Foi-se como veio, sem chamar a atenção, por vezes leu alguma mensagem ao celular, bebeu água, comeu um peixe simples. Mas, em seu rastro deixou no ar aquela imagem fugidia do silêncio expressivo de uma pessoa de bem consigo mesma e confiante na sua condição de comer e estar prazerosamente a sós. Não preciso adiantar muito sobre o contraste com a nossa condição de grupo de seis comensais, onde os elementos acima descritos, de interferência na macro-harmonia dos diálogos, estiveram presentes, como sói acontecer.
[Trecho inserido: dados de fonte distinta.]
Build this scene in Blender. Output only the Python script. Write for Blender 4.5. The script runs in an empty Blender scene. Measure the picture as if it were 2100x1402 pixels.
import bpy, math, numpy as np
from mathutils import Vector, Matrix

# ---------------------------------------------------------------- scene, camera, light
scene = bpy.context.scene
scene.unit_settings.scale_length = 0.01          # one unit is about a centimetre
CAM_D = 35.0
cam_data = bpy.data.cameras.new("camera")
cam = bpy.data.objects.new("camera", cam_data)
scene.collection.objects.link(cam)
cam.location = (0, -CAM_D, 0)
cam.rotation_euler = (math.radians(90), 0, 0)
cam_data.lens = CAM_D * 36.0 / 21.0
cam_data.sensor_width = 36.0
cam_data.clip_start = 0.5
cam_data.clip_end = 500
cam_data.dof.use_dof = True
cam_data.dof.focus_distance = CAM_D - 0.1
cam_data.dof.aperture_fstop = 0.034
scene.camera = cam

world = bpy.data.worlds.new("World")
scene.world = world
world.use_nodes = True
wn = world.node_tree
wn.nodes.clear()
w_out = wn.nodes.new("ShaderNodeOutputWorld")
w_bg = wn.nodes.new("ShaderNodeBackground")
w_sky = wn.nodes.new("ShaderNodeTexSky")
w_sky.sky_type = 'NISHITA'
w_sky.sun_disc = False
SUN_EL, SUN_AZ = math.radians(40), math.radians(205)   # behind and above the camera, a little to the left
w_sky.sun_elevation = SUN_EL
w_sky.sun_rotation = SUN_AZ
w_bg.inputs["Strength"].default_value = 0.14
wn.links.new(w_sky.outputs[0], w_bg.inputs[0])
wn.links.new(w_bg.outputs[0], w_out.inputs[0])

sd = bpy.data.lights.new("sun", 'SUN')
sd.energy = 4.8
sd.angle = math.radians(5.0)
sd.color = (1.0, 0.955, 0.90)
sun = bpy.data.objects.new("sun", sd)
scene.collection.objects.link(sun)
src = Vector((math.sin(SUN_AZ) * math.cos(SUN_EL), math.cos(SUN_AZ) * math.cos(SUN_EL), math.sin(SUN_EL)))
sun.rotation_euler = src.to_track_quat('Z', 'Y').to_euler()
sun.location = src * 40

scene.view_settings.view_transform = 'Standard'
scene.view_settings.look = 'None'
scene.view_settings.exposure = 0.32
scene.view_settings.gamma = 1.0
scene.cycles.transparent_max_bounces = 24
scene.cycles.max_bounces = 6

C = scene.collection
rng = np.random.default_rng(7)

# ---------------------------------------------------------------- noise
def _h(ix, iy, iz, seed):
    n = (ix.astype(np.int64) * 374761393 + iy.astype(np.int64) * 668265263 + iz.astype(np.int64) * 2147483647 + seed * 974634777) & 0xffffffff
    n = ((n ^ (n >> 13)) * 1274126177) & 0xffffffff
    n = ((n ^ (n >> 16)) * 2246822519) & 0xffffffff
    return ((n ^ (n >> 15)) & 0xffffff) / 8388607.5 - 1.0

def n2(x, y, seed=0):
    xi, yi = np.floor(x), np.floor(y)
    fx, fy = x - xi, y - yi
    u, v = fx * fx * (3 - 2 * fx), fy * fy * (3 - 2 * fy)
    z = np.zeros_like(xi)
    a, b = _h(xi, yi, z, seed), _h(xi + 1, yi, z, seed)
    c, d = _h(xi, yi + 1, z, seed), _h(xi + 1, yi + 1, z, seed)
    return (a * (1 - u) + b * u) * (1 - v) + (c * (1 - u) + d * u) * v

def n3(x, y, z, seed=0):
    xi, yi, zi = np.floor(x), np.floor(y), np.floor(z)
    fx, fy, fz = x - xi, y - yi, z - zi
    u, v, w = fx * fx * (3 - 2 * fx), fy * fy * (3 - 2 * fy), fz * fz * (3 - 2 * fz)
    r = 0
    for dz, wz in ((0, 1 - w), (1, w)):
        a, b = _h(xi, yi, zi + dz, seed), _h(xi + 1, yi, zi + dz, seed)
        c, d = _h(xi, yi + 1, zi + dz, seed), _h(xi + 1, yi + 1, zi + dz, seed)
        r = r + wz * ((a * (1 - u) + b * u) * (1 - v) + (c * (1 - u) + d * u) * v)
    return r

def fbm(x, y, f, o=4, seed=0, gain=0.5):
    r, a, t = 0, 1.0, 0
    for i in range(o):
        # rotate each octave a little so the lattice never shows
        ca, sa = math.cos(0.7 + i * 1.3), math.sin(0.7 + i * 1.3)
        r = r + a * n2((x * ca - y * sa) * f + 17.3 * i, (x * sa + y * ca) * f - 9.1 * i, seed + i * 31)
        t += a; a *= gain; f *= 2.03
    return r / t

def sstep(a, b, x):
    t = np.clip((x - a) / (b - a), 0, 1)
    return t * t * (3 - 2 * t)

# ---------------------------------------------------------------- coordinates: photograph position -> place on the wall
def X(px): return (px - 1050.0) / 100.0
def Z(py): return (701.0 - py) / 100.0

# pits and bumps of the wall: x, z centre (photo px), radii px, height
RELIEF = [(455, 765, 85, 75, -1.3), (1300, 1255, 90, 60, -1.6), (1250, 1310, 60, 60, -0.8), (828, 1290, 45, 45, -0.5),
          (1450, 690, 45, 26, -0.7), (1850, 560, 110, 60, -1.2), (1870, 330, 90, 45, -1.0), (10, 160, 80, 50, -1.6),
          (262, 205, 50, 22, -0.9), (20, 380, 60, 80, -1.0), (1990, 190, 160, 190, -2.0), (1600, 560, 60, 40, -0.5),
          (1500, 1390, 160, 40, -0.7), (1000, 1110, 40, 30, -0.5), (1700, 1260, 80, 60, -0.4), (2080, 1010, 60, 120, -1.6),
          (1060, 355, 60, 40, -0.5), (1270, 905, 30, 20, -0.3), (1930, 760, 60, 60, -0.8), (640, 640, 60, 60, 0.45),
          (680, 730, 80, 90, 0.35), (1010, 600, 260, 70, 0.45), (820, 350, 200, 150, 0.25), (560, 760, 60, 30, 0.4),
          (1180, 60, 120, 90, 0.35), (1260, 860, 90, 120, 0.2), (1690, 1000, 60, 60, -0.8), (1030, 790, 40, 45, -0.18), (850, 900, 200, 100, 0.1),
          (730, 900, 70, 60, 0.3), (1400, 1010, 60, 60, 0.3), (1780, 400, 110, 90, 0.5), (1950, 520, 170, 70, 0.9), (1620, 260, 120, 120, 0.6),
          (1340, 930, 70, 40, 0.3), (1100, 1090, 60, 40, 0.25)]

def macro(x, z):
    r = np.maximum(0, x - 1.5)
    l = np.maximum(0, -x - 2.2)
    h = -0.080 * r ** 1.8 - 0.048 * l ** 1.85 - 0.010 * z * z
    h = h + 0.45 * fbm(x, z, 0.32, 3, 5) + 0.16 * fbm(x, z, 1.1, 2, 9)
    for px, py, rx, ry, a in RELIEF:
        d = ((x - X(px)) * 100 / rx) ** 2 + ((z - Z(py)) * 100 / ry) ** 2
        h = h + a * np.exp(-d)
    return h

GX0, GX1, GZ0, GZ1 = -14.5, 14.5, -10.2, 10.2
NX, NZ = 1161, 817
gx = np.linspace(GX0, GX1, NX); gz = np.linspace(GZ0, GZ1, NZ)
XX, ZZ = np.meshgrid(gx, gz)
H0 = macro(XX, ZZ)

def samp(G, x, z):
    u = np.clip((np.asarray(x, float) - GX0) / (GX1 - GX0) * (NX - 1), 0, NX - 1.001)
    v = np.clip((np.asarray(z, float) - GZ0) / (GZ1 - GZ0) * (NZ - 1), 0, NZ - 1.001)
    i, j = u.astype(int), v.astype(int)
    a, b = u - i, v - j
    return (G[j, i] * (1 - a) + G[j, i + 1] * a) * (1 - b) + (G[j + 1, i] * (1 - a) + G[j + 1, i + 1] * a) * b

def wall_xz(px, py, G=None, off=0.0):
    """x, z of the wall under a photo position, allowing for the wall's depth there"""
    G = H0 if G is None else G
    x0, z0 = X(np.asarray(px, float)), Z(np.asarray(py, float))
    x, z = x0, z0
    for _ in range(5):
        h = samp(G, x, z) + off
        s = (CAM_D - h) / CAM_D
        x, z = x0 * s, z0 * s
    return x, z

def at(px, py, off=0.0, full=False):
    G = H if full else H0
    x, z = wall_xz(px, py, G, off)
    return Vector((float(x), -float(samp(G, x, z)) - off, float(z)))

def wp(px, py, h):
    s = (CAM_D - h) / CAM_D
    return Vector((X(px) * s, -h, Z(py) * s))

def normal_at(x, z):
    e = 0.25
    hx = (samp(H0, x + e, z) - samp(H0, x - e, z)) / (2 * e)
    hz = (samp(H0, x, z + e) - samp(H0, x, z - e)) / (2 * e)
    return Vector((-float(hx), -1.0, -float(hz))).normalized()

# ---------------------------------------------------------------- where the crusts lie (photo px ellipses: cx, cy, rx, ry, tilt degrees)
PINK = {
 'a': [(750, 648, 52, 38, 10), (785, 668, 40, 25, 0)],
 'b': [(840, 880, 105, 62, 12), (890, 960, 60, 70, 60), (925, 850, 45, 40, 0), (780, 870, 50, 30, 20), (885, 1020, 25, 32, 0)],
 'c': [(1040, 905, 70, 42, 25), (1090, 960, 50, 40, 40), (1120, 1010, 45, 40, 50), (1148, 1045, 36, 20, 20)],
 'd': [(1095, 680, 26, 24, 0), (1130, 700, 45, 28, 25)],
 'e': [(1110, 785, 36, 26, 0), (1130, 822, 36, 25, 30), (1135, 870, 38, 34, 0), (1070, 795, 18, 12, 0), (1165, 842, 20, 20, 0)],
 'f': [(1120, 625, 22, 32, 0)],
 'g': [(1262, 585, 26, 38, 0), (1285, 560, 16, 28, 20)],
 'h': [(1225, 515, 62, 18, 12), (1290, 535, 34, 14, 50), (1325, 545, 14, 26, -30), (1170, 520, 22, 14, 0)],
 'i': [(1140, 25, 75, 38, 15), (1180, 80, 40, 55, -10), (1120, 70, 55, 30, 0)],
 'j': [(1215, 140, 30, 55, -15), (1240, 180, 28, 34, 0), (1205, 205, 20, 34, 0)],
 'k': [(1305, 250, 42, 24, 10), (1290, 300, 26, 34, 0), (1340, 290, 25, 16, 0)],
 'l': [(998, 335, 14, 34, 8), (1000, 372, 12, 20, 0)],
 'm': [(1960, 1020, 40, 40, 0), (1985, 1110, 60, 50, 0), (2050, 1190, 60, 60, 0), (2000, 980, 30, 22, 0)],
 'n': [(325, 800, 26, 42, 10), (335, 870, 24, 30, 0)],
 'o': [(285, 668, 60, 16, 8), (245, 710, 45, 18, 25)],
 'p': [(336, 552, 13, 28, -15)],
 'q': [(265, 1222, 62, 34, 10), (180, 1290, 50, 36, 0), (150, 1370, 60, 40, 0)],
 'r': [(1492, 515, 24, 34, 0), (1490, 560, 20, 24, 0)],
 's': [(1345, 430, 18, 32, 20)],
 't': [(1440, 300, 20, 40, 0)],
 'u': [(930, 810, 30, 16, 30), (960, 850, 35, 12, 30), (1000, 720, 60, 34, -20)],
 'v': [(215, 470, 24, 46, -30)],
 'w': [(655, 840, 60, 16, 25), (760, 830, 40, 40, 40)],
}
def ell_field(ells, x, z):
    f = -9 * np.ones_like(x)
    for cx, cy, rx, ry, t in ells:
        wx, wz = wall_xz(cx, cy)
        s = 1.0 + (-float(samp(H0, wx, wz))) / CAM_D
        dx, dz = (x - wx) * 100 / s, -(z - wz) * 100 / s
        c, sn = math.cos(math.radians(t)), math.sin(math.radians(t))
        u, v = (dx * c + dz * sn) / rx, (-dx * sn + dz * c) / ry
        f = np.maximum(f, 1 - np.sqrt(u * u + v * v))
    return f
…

De um ponto de vista conceitual, fazemos, voluntária ou involuntariamente, uso diário e muito frequente das categorias de «atenção focal» e «atenção subsidiária» acima mencionadas. Para praticamente tudo. Os exames para obter-se a carta de condução enfatizam a importância de sabermos usar nossa «visão» subsidiária, por exemplo. Os pais, nos seus afazeres domésticos, mantêm a atenção subsidiária na criança pequena que brinca a seu lado, quando não a têm sob sua atenção focal. E assim por diante. E, claro, podemos mudar de foco o tempo todo. Do ponto de vista sócio político, essa correlação entre o focal e o subsidiário pode ser percebida, ademais, como a de uma correlação do tipo «centro-periferia», mas deixemos essa questão para outra oportunidade. De mais a mais, infelizmente pouco se fala dessa correlação hoje em dia. Cheira a era pré-internet, a século XX, a ideologia cepalina, a Schumpeter, com suas categorias de «top-dog» e «under-dog» . Problema é que nossas realidades, em nossos países pobres—mesmo os de economias ricas com gentes pobres, que somos todos, ou quase, as desigualdades sociais e econômicas em vez de diminuírem, crescem em velocidade parecida com o surgimento de aplicativos na rede. Mas, e o drama, por trás de tudo isso? Há drama numa refeição? E numa refeição a sós?
[1] Artigo referido na Revista Gragoatá (Programas de Pós –Graduação em Letras, UFF, vol 10,n. 18 (2005), online, gragoata.uff.br
[2] WAGNER, Richard. Quatre poèmes d´opéras précédés d´une lettre sur la musique (1860), Paris, Mercure de France, 1941, conforme Gérard Dessous, Gragoatá, op.cit
[3] Tomo por referência, aqui, as elaborações metodológicas de Michael Polanyi, quando procura distinguir entre «atenção subsidiária» e «atenção focal» e as correspondentes categorias de «conhecimento subsidiário» e «conhecimento focal», em função da compreensão pessoal (POLANYI, The Study of Man, The Univ.of Chicago Press, 1959, p. 29). Na base de sua teoria do conhecimento, desenvolvida em obras como «Personal Knowledge», onde faz a crítica do argumento positivista de objetividade científica, estaria a capacidade perceptiva, numa (relativa) correlação com a teoria da Gestalt, dentro de um sentido de orientação do subsidiário para o focal e do entendimento de que nenhum conhecimento pode, justamente por causa desse movimento, ser totalmente focal: «(Personal Knowledge) commits us, passionately and far beyond our comprehension, to a vision of reality». In Personal Knowledge; Towards a Post-Critical Philosophy, London, Routledge & Kegan Paul 5th edition, 1983, p.64.